* PROVIDED MATERIAL:
* START *
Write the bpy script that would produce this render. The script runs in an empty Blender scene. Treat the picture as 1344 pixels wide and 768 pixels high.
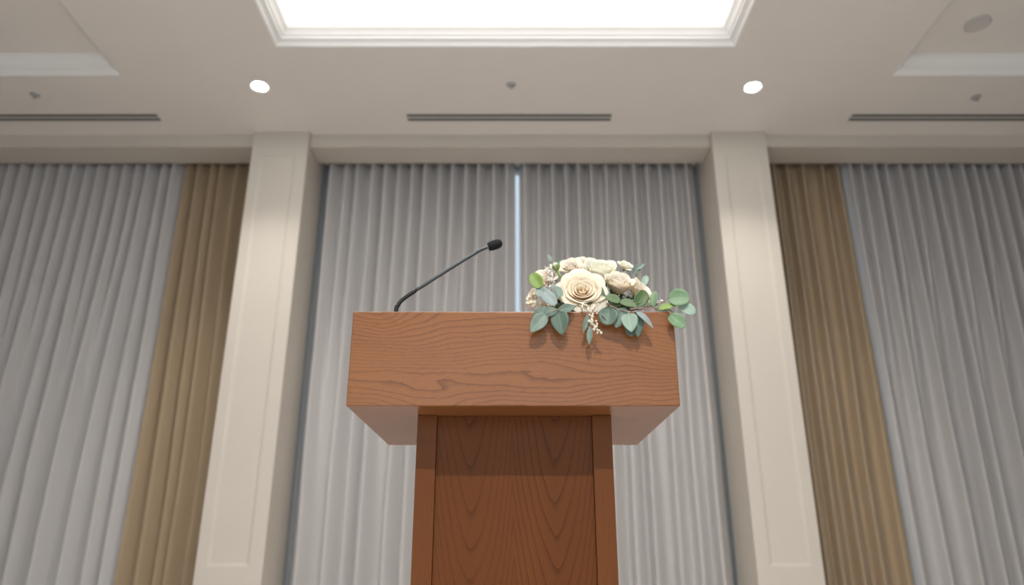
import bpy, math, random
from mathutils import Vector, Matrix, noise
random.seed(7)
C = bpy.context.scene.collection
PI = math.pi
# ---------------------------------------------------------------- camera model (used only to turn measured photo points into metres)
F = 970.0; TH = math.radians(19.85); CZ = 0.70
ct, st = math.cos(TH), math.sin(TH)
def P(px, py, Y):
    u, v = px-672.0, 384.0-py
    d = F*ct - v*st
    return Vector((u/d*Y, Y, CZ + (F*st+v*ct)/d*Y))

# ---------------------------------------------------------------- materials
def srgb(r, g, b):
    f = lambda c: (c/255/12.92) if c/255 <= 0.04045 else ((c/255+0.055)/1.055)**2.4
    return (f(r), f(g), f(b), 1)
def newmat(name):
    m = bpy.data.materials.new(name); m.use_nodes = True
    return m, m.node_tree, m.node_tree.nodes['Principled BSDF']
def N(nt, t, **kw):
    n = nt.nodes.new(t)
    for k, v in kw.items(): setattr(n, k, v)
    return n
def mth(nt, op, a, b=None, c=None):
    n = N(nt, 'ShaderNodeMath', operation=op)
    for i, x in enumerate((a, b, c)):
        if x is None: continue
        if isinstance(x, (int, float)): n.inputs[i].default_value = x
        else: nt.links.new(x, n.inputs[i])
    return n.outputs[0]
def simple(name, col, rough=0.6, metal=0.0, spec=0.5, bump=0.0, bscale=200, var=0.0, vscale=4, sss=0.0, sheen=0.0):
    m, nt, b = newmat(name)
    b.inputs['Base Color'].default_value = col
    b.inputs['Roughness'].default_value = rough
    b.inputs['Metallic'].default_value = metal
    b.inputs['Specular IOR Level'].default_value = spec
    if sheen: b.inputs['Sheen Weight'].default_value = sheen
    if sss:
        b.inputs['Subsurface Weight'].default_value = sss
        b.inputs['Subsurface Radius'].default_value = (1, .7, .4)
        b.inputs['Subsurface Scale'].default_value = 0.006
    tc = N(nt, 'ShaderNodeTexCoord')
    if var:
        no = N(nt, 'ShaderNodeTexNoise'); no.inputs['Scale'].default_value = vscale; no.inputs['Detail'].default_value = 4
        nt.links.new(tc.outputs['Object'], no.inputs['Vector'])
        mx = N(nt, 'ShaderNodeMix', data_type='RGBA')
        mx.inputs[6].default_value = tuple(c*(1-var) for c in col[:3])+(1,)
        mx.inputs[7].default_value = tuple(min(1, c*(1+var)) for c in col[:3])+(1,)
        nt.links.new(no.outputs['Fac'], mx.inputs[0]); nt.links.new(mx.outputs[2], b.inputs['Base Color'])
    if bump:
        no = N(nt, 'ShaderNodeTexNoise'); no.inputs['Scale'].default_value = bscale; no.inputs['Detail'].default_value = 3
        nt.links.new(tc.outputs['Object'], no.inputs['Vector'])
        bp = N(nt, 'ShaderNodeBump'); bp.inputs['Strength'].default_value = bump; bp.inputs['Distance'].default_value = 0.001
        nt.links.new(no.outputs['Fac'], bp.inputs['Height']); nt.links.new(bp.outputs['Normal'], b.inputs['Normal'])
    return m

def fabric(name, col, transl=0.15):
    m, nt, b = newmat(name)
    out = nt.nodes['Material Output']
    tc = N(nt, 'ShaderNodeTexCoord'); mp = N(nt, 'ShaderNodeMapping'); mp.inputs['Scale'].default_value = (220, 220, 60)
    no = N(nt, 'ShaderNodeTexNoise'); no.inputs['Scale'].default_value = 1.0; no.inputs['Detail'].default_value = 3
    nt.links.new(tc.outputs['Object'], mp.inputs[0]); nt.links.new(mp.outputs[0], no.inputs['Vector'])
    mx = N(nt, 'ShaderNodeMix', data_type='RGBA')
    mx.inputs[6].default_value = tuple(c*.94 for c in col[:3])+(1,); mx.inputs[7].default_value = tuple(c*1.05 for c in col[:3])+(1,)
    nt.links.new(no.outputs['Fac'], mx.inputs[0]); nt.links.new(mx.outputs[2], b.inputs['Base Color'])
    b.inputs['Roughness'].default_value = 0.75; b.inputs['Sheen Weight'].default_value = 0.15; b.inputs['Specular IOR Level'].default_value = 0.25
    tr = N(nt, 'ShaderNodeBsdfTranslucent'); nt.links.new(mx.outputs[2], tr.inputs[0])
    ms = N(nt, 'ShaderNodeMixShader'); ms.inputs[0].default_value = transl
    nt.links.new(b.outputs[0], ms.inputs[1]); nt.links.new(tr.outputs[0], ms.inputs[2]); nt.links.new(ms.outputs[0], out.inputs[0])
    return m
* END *
* WHAT YOU HAVE TO DO: Copy every line of the data that holds the string "scene".

* FULL OUTPUT:
Write the bpy script that would produce this render. The script runs in an empty Blender scene. Treat the picture as 1344 pixels wide and 768 pixels high.
C = bpy.context.scene.collection